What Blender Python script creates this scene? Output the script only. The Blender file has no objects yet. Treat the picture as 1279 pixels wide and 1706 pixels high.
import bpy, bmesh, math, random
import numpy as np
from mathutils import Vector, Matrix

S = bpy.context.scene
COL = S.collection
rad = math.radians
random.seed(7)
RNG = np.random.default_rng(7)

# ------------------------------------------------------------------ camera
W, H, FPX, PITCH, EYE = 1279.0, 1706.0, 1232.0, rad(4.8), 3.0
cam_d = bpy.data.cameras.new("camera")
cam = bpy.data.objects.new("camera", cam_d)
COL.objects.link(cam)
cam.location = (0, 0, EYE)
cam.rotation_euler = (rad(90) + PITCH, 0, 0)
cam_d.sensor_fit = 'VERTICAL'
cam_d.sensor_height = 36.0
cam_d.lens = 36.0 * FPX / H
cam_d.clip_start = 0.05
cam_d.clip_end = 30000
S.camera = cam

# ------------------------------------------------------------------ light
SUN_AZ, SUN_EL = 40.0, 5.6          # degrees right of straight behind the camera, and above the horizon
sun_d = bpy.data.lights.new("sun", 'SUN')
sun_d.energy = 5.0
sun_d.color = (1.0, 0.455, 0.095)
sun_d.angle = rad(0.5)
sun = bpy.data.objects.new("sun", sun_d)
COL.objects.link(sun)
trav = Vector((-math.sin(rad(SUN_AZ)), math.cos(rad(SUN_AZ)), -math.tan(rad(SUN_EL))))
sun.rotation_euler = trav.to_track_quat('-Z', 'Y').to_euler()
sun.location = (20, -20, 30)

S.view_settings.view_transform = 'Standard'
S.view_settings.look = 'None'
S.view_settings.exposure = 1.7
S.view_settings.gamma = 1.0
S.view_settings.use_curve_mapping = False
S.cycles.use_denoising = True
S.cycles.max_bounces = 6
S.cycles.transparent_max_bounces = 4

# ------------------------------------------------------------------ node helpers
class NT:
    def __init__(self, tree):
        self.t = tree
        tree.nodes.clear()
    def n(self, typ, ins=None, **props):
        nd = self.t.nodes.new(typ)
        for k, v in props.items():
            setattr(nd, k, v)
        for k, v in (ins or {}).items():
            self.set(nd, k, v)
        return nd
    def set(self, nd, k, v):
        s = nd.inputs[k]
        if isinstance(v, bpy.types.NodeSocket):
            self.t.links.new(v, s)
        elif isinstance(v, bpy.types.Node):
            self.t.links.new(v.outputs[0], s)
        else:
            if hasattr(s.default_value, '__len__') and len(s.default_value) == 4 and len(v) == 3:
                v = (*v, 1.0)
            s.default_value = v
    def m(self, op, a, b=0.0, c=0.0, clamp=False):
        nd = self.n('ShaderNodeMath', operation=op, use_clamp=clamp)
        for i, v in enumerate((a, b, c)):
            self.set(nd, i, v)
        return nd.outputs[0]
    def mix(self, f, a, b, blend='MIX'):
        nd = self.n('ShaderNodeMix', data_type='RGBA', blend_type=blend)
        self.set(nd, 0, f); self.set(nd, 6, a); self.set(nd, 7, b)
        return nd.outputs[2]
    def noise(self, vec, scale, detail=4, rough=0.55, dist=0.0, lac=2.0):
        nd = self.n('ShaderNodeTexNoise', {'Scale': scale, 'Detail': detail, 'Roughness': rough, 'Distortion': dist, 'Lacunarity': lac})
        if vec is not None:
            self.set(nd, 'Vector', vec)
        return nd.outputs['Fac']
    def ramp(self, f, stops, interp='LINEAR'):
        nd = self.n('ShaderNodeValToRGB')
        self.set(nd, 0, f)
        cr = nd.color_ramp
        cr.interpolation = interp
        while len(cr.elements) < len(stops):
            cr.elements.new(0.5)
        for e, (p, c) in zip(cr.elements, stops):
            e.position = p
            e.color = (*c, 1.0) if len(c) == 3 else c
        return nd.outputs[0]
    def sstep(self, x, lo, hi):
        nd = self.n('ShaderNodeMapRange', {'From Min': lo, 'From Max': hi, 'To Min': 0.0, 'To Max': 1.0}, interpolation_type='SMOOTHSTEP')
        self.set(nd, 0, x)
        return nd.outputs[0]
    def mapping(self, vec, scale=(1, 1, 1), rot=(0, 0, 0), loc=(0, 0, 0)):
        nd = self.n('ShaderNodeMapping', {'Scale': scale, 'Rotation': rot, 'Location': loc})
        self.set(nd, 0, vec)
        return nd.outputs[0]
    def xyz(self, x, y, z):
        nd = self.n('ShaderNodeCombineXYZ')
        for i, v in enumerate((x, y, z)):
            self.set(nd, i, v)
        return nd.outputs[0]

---

### Short task
Make an exact copy of the listing, including every line.

### Result of the exercise
What Blender Python script creates this scene? Output the script only. The Blender file has no objects yet. Treat the picture as 1279 pixels wide and 1706 pixels high.
import bpy, bmesh, math, random
import numpy as np
from mathutils import Vector, Matrix

S = bpy.context.scene
COL = S.collection
rad = math.radians
random.seed(7)
RNG = np.random.default_rng(7)

# ------------------------------------------------------------------ camera
W, H, FPX, PITCH, EYE = 1279.0, 1706.0, 1232.0, rad(4.8), 3.0
cam_d = bpy.data.cameras.new("camera")
cam = bpy.data.objects.new("camera", cam_d)
COL.objects.link(cam)
cam.location = (0, 0, EYE)
cam.rotation_euler = (rad(90) + PITCH, 0, 0)
cam_d.sensor_fit = 'VERTICAL'
cam_d.sensor_height = 36.0
cam_d.lens = 36.0 * FPX / H
cam_d.clip_start = 0.05
cam_d.clip_end = 30000
S.camera = cam

# ------------------------------------------------------------------ light
SUN_AZ, SUN_EL = 40.0, 5.6          # degrees right of straight behind the camera, and above the horizon
sun_d = bpy.data.lights.new("sun", 'SUN')
sun_d.energy = 5.0
sun_d.color = (1.0, 0.455, 0.095)
sun_d.angle = rad(0.5)
sun = bpy.data.objects.new("sun", sun_d)
COL.objects.link(sun)
trav = Vector((-math.sin(rad(SUN_AZ)), math.cos(rad(SUN_AZ)), -math.tan(rad(SUN_EL))))
sun.rotation_euler = trav.to_track_quat('-Z', 'Y').to_euler()
sun.location = (20, -20, 30)

S.view_settings.view_transform = 'Standard'
S.view_settings.look = 'None'
S.view_settings.exposure = 1.7
S.view_settings.gamma = 1.0
S.view_settings.use_curve_mapping = False
S.cycles.use_denoising = True
S.cycles.max_bounces = 6
S.cycles.transparent_max_bounces = 4

# ------------------------------------------------------------------ node helpers
class NT:
    def __init__(self, tree):
        self.t = tree
        tree.nodes.clear()
    def n(self, typ, ins=None, **props):
        nd = self.t.nodes.new(typ)
        for k, v in props.items():
            setattr(nd, k, v)
        for k, v in (ins or {}).items():
            self.set(nd, k, v)
        return nd
    def set(self, nd, k, v):
        s = nd.inputs[k]
        if isinstance(v, bpy.types.NodeSocket):
            self.t.links.new(v, s)
        elif isinstance(v, bpy.types.Node):
            self.t.links.new(v.outputs[0], s)
        else:
            if hasattr(s.default_value, '__len__') and len(s.default_value) == 4 and len(v) == 3:
                v = (*v, 1.0)
            s.default_value = v
    def m(self, op, a, b=0.0, c=0.0, clamp=False):
        nd = self.n('ShaderNodeMath', operation=op, use_clamp=clamp)
        for i, v in enumerate((a, b, c)):
            self.set(nd, i, v)
        return nd.outputs[0]
    def mix(self, f, a, b, blend='MIX'):
        nd = self.n('ShaderNodeMix', data_type='RGBA', blend_type=blend)
        self.set(nd, 0, f); self.set(nd, 6, a); self.set(nd, 7, b)
        return nd.outputs[2]
    def noise(self, vec, scale, detail=4, rough=0.55, dist=0.0, lac=2.0):
        nd = self.n('ShaderNodeTexNoise', {'Scale': scale, 'Detail': detail, 'Roughness': rough, 'Distortion': dist, 'Lacunarity': lac})
        if vec is not None:
            self.set(nd, 'Vector', vec)
        return nd.outputs['Fac']
    def ramp(self, f, stops, interp='LINEAR'):
        nd = self.n('ShaderNodeValToRGB')
        self.set(nd, 0, f)
        cr = nd.color_ramp
        cr.interpolation = interp
        while len(cr.elements) < len(stops):
            cr.elements.new(0.5)
        for e, (p, c) in zip(cr.elements, stops):
            e.position = p
            e.color = (*c, 1.0) if len(c) == 3 else c
        return nd.outputs[0]
    def sstep(self, x, lo, hi):
        nd = self.n('ShaderNodeMapRange', {'From Min': lo, 'From Max': hi, 'To Min': 0.0, 'To Max': 1.0}, interpolation_type='SMOOTHSTEP')
        self.set(nd, 0, x)
        return nd.outputs[0]
    def mapping(self, vec, scale=(1, 1, 1), rot=(0, 0, 0), loc=(0, 0, 0)):
        nd = self.n('ShaderNodeMapping', {'Scale': scale, 'Rotation': rot, 'Location': loc})
        self.set(nd, 0, vec)
        return nd.outputs[0]
    def xyz(self, x, y, z):
        nd = self.n('ShaderNodeCombineXYZ')
        for i, v in enumerate((x, y, z)):
            self.set(nd, i, v)
        return nd.outputs[0]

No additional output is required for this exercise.